Happy cooking! You can do it! When your meal turns out well, let me know. (If you make cookies, feel free to, you know, share!)


Tales of a Library-aholic

Michelle Peltier

Hello all. I’m Michelle, and I’m a Library-aholic. 

I have loved coming to the library since I was young. I remember walking into the old children’s room and seeing Paula Gilmour’s smiling face at the desk. I remember the yellow and orange paint. I remember picking out Mary Poppins to watch with my grandma. The library was always a fun place when I was little.

Fast forward to 2007…I just moved back to Plainfield after an out-of-state move. I was a new mom, new wife, and moving home after being away for six years was a little scary. I began stopping by the library as often as I could because it felt familiar, even though the building, staff, and I had changed. I took comfort in knowing that I could learn something new every time I checked out a book: from trying to figure out how to raise a kid, to learning about how to deal with financial stress, to figuring out how to cook dinner without making something from a box every night.

I have been jealous of my friend Laura Brack, the PPL Tech Goddess, because of her library gig she started over 10 years ago. In October 2010, Laura informed me of a 12 hour per week job opening in Youth Services, so I jumped at the chance to interview even though I was already working 40 to 50 hours per week. I scored the position, started in November 2010, and continued to work my full time job and part time at the library until the day before I gave birth to my youngest son. After I came back to work from maternity leave, I left my full time job and took the Librarian’s Assistant position in area T. I now work primarily with the YA fiction collection.

Even though I work at the library, I still bring my kids in on my days off.
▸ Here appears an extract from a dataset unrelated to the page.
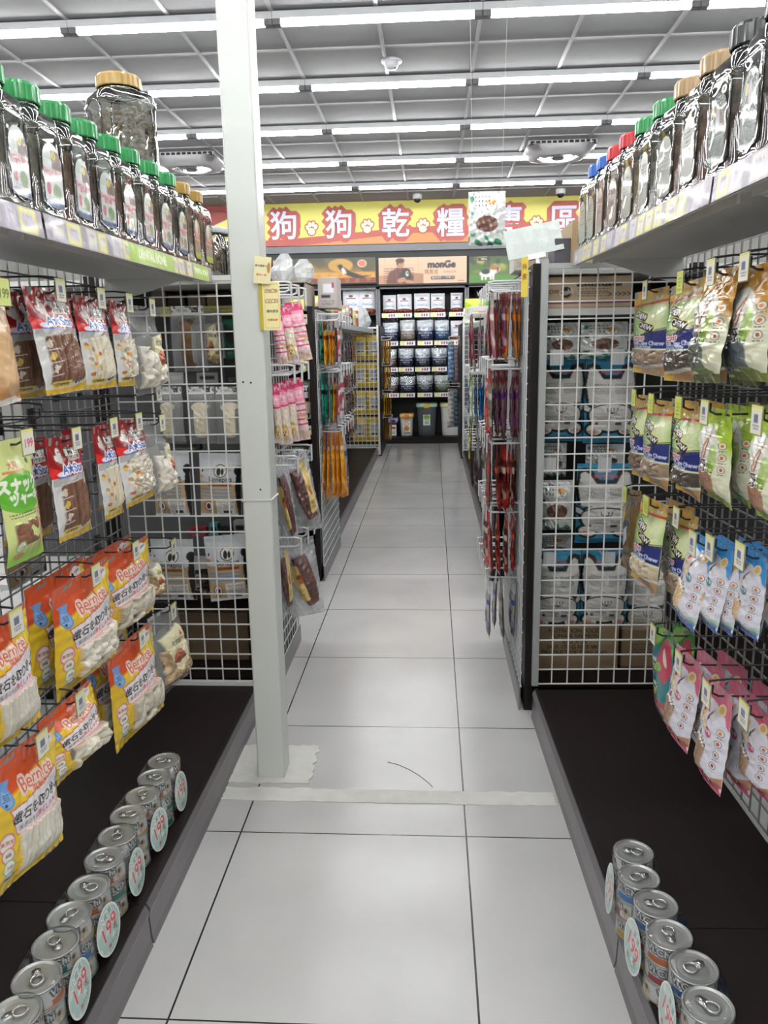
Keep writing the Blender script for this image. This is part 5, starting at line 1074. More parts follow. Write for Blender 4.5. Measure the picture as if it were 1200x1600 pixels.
# ---------------------------------------------------------------- behind the right white grid
def corgi():
    A = Art(.25, .42, .0028, '#2f86a8'); w, h = A.w, A.h
    A.rect(0, h * .03, w, h * .06, '#3f9ac0'); A.tone(np.ones_like(A.X), A.noise(30, 4), .06)
    def body(g, c):
        for s in (-1, 1):
            A.poly([(s * w * (.47 + g), h * (.30 + g)), (s * w * (.43 + g), h * (.12 - g)), (s * w * (.36), h * (.10 - g)), (s * w * (.28 - g), h * (.13 - g)), (s * w * (.17 - g), h * (.24 - g)), (0, h * (.24 - g)), (0, h * .5), (s * w * (.42 + g), h * .52)], c); A.ell(s * w * .31, h * .83, w * (.14 + g), h * (.062 + g * .6), c); A.ell(s * w * .46, h * .58, w * (.09 + g), h * (.03 + g * .4), c, rot=-s * 30)
        A.ell(0, h * .66, w * (.41 + g), h * (.185 + g * .6), c); A.ell(0, h * .40, w * (.38 + g), h * (.14 + g * .5), c)
    body(.05, '#141416'); body(0, '#d3d2cd')
    A.line([(w * .42 * math.cos(a), h * .64 - h * .12 * math.sin(a)) for a in np.linspace(.25, math.pi - .25, 16)], .006, '#141416')
    A.text('柴犬的零食', 0, h * .155, .030, '#b8505c', bold=1, fitw=w * .42)
    for s in (-1, 1):
        A.line([(0, h * .63), (s * w * .035, h * .60), (s * w * .03, h * .575)], .0035, '#141416'); A.line([(0, h * .635), (s * w * .09, h * .61), (s * w * .10, h * .57)], .0035, '#141416')
        A.ell(s * w * .33, h * .86, w * .06, h * .03, '#b08078')
        for dx in (-.085, -.03, .03, .085): A.ell(s * w * .33 + w * dx, h * .825 + h * .35 * abs(dx), w * .020, h * .014, '#b08078')
    A.smalltext(-w * .19, h * .345, w * .32, h * .12, '#4c4a4a', 9); A.smalltext(w * .19, h * .345, w * .32, h * .12, '#4c4a4a', 9)
    A.smalltext(-w * .14, h * .72, w * .34, h * .11, '#4c4a4a', 7); A.smalltext(w * .20, h * .70, w * .26, h * .05, '#4c4a4a', 4); A.rect(w * .14, h * .755, w * .12, h * .035, '#4a4a4c'); A.rect(-w * .28, h * .755, w * .05, h * .03, '#3a3a3c'); A.hgt += .012 * np.exp(-((A.X / (w * .35)) ** 2 + ((A.Y - h * .6) / (h * .25)) ** 2)); return A
def pup():
    A = Art(.19, .24, .0024, '#d6d9d8'); w, h = A.w, A.h
    A.ell(-w * .40, h * .14, w * .06, h * .06, '#3f8a6c'); A.ell(w * .12, h * .26, w * .16, h * .11, '#1c1a1a'); A.ell(w * .12, h * .26, w * .15, h * .10, '#ece9e4'); A.ell(w * .12, h * .20, w * .13, h * .05, '#d9a466'); A.ell(w * .12, h * .13, w * .06, h * .025, '#efe9d8'); A.ell(w * .08, h * .255, .003, .004, '#1c1a1a'); A.ell(w * .17, h * .255, .003, .004, '#1c1a1a'); A.ell(w * .125, h * .285, .004, .003, '#1c1a1a')
    for i in range(14): A.ell(-w * .3 + w * .09 * (i % 5), h * (.10 + .08 * (i // 5)), .003, .005, '#33383a', rot=i * 30)
    A.ell(0, h * .60, w * .30, h * .15, '#6a4a42'); A.ink(A.m_ell(0, h * .60, w * .30, h * .15) * sstep(0, .4, A.noise(60, 4)), '#8a6658', .8)
    A.line([(-w * .1, h * .45), (w * .1, h * .40)], .003, '#2c2c2c'); A.rect(0, h * .90, w, h * .22, '#cfd8d2'); A.ink(sstep(.05, .2, A.noise(75, 5)) * sstep(h * .74, h * .80, A.Y), '#3f8a6c'); A.ell(-w * .38, h * .4, w * .05, h * .04, '#3f8a6c'); A.smalltext(w * .34, h * .74, w * .2, h * .06, '#555', 3); return A
CO = Bag('treat_pouch', corgi(), .07, MATTE, back='2f86a8', wr=.003, foot=.05, head=.04, crease=.003); PU = Bag('treat_pouch', pup(), .05, FOIL, back='c8cccc', wr=.0042, foot=.05, head=.04, crease=.006)
g = 'bags behind the right white grid'
for i, (x0, x1, y0, y1, Y, lb) in enumerate(((836, 912, 560, 690, 2.79, 'upper left'), (913, 992, 560, 692, 2.77, 'upper right'), (900, 988, 724, 848, 2.78, 'single one in the middle'), (832, 906, 858, 988, 2.77, 'lower left'), (907, 980, 857, 987, 2.79, 'lower right'), (974, 1040, 872, 1004, 2.86, 'rightmost, partly hidden'))):
    face(CO, x0, x1, y0, y1, Y, f"blue white-dog pouch, {lb}, behind the right grid", group=g)
for i, (x0, x1, y0, y1, Y, lb) in enumerate(((850, 905, 504, 562, 2.74, 'top left'), (907, 980, 503, 560, 2.74, 'top right'), (845, 885, 692, 745, 2.83, 'middle left under the blue ones'), (915, 975, 694, 735, 2.83, 'middle right under the blue ones'), (842, 896, 750, 828, 2.74, 'lower left beside the single blue one'), (838, 892, 836, 868, 2.86, 'lowest left, mostly hidden'), (968, 1000, 505, 562, 2.80, 'far right in the top row'))):
    face(PU, x0, x1, y0, y1, Y, f"silver puppy pouch, {lb}, behind the right grid", group=g)
for i, (px, py) in enumerate(((868, 556), (962, 555), (857, 722), (942, 722), (857, 868), (948, 868))):
    p = at(px, py, 1, 2.68); b = MB(); b.box(-.022, .022, 0, .004, -.03, .02); b.tube([(-.012, 0, .0), (-.012, .09, 0)], .0024, 6); b.tube([(.012, 0, .0), (.012, .09, 0)], .0024, 6)
    b.box(-.014, -.008, -.004, 0, -.03, .02); b.box(.008, .014, -.004, 0, -.03, .02)
    o = b.build('wire_hook', WIRE_S, M=Matrix.Translation((p[0], p[1] - .03, p[2]))); tag(o, f"silver hook bracket on the back of the right white grid, {('top left', 'top right', 'middle left', 'middle right', 'lower left', 'lower right')[i]}", 'hook', 'hook brackets behind the right grid')
# cartons
def carton(x0, x1, z0, z1, y0, y1, paint, label, base='#b39a78', cat='carton'):
    r = MB().box(x0, x1, y0, y1, z0, z1).build('carton', mat('carton_' + base, base, .7, noise=.05), bevel=.003); tag(r, label, cat)
    A = Art(x1 - x0 - .008, z1 - z0 - .008, .0028, base); paint(A); flat_print('printed_front', A, MATTE, r, frame(((x0 + x1) / 2, y0 - .001, z1 - .004), (1, 0, 0), (0, 0, 1))); return r
def c1(A):
    w, h = A.w, A.h; A.rect(-w * .22, h * .45, .001, .001, '#222'); A.ell(-w * .26, h * .50, h * .19, h * .19, '#1d1a1c'); A.text('Cold', -w * .26, h * .50, .022, '#e8e0d4', rot=-12); A.rect(0, h * .86, w, h * .055, '#8a2a50'); A.rect(0, h * .95, w, h * .05, '#c9b094')
    A.text('自然海洋魚凍乾食品貓犬罐頭', w * .12, h * .26, .018, '#2a2422', bold=2, fitw=w * .52); A.smalltext(w * .06, h * .52, w * .38, h * .30, '#4a4038', 4); A.text('>>>>>', w * .36, h * .60, .026, '#3a322c'); A.text('OW', -w * .40, h * .48, .018, '#2a2422')
p0 = at(850, 478, 1, 2.68); p1 = at(988, 478, 1, 2.68); carton(p0[0], p1[0], 1.3785, 1.3785 + .100, 2.68, 2.98, c1, 'brown carton with round black seal and maroon stripe behind the right grid', '#c9b294')
def c2(A):
    w, h = A.w, A.h
    for i, t in enumerate(('NUTRITION FOOD', 'TUNA & SALMON', '85G X 24', '24 X 170 G NET WT.', 'PRODUCT OF THAILAND')): A.text(t, -w * .03, h * (.10 + .13 * i), .022, '#33281e', bold=1, fitw=w * .8)
p0 = at(836, 1020, 1, 2.74); p1 = at(966, 1020, 1, 2.74); carton(p0[0], p1[0], .101, .27, 2.74, 3.1, c2, 'brown carton printed product of Thailand under the blue pouches', '#8a765c')
def c3(A): A.smalltext(0, A.h * .5, A.w * .7, A.h * .3, '#3a3024', 4)
p0 = at(968, 1020, 1, 2.74); carton(p0[0] + .01, p0[0] + .2, .101, .25, 2.76, 3.1, c3, 'smaller brown carton beside the Thailand carton', '#7d6a52')
# ---------------------------------------------------------------- clear treat jars on the top shelves
def fill_mat(name, a, b):
    if name in _m: return _m[name]
    m = bpy.data.materials.new(name); m.use_nodes = True; nt = m.node_tree; bs = nt.nodes['Principled BSDF']
    tc = nt.nodes.new('ShaderNodeTexCoord'); vo = nt.nodes.new('ShaderNodeTexVoronoi'); vo.inputs['Scale'].default_value = 95
    nt.links.new(tc.outputs['Object'], vo.inputs['Vector']); rp = nt.nodes.new('ShaderNodeValToRGB'); nt.links.new(vo.outputs['Color'], rp.inputs[0])
    rp.color_ramp.elements[0].color = lin(hexc(a)) + (1,); rp.color_ramp.elements[1].color = lin(hexc(b)) + (1,)
    nt.links.new(rp.outputs[0], bs.inputs['Base Color']); bs.inputs['Roughness'].default_value = .7
    bp = nt.nodes.new('ShaderNodeBump'); bp.inputs['Strength'].default_value = 1; bp.inputs['Distance'].default_value = .004; nt.links.new(vo.outputs['Distance'], bp.inputs['Height']); bp.invert = True; nt.links.new(bp.outputs['Normal'], bs.inputs['Normal'])
    _m[name] = m; return m
FB = fill_mat('treats_brown', '#6a4630', '#9c7456'); FG = fill_mat('treats_grey', '#6a645a', '#b4ae9e'); FT = fill_mat('treats_tan', '#9a7a56', '#c8b090'); FD = fill_mat('treats_dark', '#4a362c', '#7a5e4c')
def jar_label(kind):
    A = Art(.070, .115, .002, '#cfd6d2'); w, h = A.w, A.h
    if kind == 'a':
        A.rect(0, h * .12, w, h * .3, '#b9c6bc'); A.rect(w * .22, h * .28, w * .5, h * .32, '#6a3f34'); A.ell(w * .1, h * .2, .008, .008, '#e2cf1e'); A.text('1', w * .1, h * .2, .010, '#3a3410'); A.rect(0, h * .48, w, h * .16, '#d8c0c2'); A.text('Dental Bone', 0, h * .46, .014, '#b83a52'); A.text('潔牙骨', 0, h * .54, .012, '#b83a52')
        A.ell(-w * .28, h * .72, w * .12, h * .10, '#c85a6a'); A.ell(w * .15, h * .74, w * .22, h * .12, '#7f9a62'); A.smalltext(0, h * .86, w * .7, h * .06, '#5a6a5a', 2); A.rect(0, h * .95, w, h * .10, '#2f4f86')
    if kind == 'b':
        A.rect(0, h * .5, w, h, '#a8937a'); A.ell(-w * .1, h * .2, w * .2, h * .16, '#e4e0da'); A.ell(w * .2, h * .14, .008, .008, '#e2cf1e'); A.rect(0, h * .40, w, h * .10, '#b02a34'); A.text('GOOD', 0, h * .40, .014, '#f2e8e4'); A.rect(0, h * .52, w, h * .05, '#d8a0a0'); A.ink(sstep(.0, .4, A.noise(90)) * (A.Y > h * .56), '#6a4a34', .8); A.rect(0, h * .92, w, h * .16, '#c9cf3c')
    if kind == 'c':
        A.rect(0, h * .5, w, h, '#5f7468'); A.ell(-w * .2, h * .25, .008, .008, '#d8c21e'); A.ell(0, h * .35, w * .12, h * .2, '#e0e2e0'); A.ell(w * .28, h * .35, w * .05, h * .10, '#c8525e', rot=20); A.rect(0, h * .62, w, h * .12, '#3f6a52'); A.smalltext(0, h * .62, w * .8, h * .08, '#d0dcd4', 2); A.rect(0, h * .82, w, h * .2, '#4a6458')
    if kind == 'd': A.rect(0, h * .5, w, h, '#b9beb0'); A.smalltext(0, h * .4, w * .7, h * .4, '#7a8074', 6)
    if kind == 'e': A.rect(0, h * .5, w, h, '#c0a898'); A.text('牛肉條', 0, h * .3, .020, '#8a3a34'); A.smalltext(0, h * .5, w * .7, h * .2, '#7a5a4c', 4)
    return (lambda: (A.col.__setitem__((Ellipsis, 3), np.maximum(A.m_rect(0, A.h * .62, A.w, A.h * .80), A.m_ell(0, A.h * .32, A.w * .5, A.h * .31)) * (.78 if kind in 'ab' else .5)), flat_print('label', A, printed('jar_label', .3, coat=.4, film=True), 'mesh'))[1])()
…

I feel like it’s important to instill a respect and admiration for libraries, learning, and play. I love reading to my oldest son at bedtime, and I hope to add my youngest to our book club when he’s old enough to not chew on the books when he sees them.

And even though I’m busy with two kids under the age of four, a husband, a dog, a job, a garden, I could go on…I still make myself read every day. I think if one stops reading, one stops learning, and that’s important enough to me to keep on.